Peralihan Samudera (nama
kerajaan) menjadi Sumatera (nama pulau) menarik untuk ditelusuri.
Odorico da Pardenone dalam kisah pelayarannya tahun 1318 menyebutkan
bahwa dia berlayar ke timur dari Koromandel, India, selama 20 hari, lalu
sampai di kerajaan Sumoltra. Ibnu Bathutah bercerita dalam kitab Rihlah
ila l-Masyriq (Pengembaraan ke Timur) bahwa pada tahun 1345 dia singgah
di kerajaan Samatrah. Pada abad berikutnya, nama negeri atau kerajaan
di Aceh itu diambil alih oleh musafir-musafir lain untuk menyebutkan
seluruh pulau.
Pada tahun 1490 Ibnu Majid
membuat peta daerah sekitar Samudera Hindia dan di sana tertulis pulau
Samatrah. Peta Ibnu Majid ini disalin oleh Roteiro tahun 1498 dan
muncullah nama Camatarra. Peta buatan Amerigo Vespucci tahun 1501
mencantumkan nama Samatara, sedangkan peta Masser tahun 1506 memunculkan
nama Samatra.

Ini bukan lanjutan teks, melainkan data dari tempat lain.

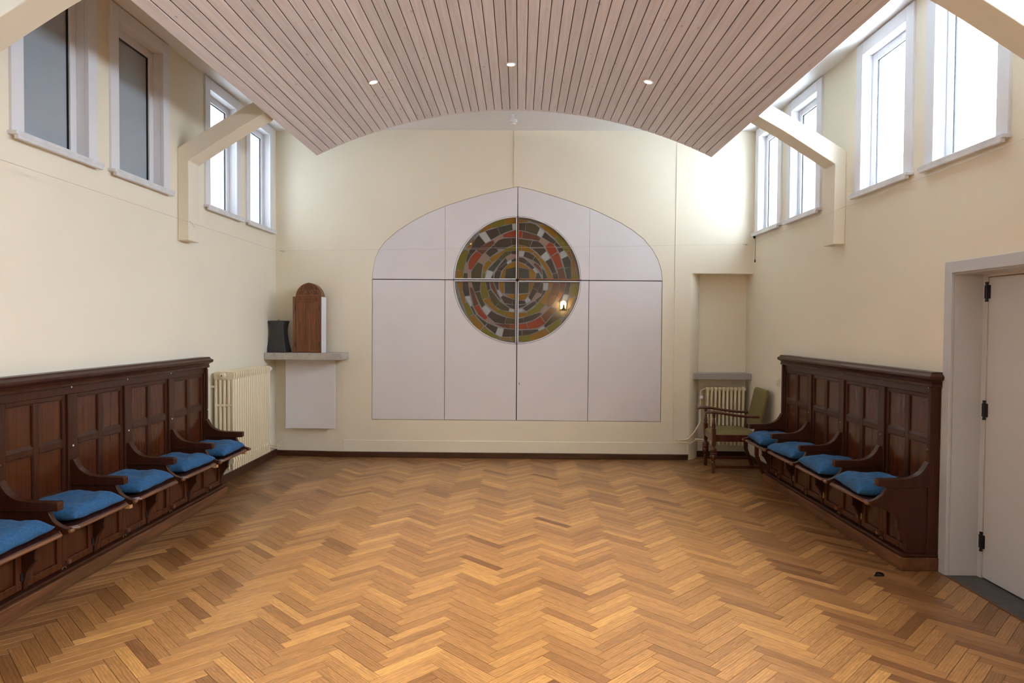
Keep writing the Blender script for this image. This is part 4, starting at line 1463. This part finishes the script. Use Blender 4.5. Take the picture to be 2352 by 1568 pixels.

Ruy d’Araujo tahun 1510 menyebut pulau itu Camatra, dan
Alfonso Albuquerque tahun 1512 menuliskannya Camatora. Antonio Pigafetta
tahun 1521 memakai nama yang agak ‘benar’: Somatra. Tetapi sangat
banyak catatan musafir lain yang lebih ‘kacau’ menuliskannya: Samoterra,
Samotra, Sumotra, bahkan Zamatra dan Zamatora.
Catatan-catatan orang Belanda
dan Inggris, sejak Jan Huygen van Linschoten dan Sir Francis Drake abad
ke-16, selalu konsisten dalam penulisan Sumatra. Bentuk inilah yang
menjadi baku, dan kemudian disesuaikan dengan lidah kita : Sumatera.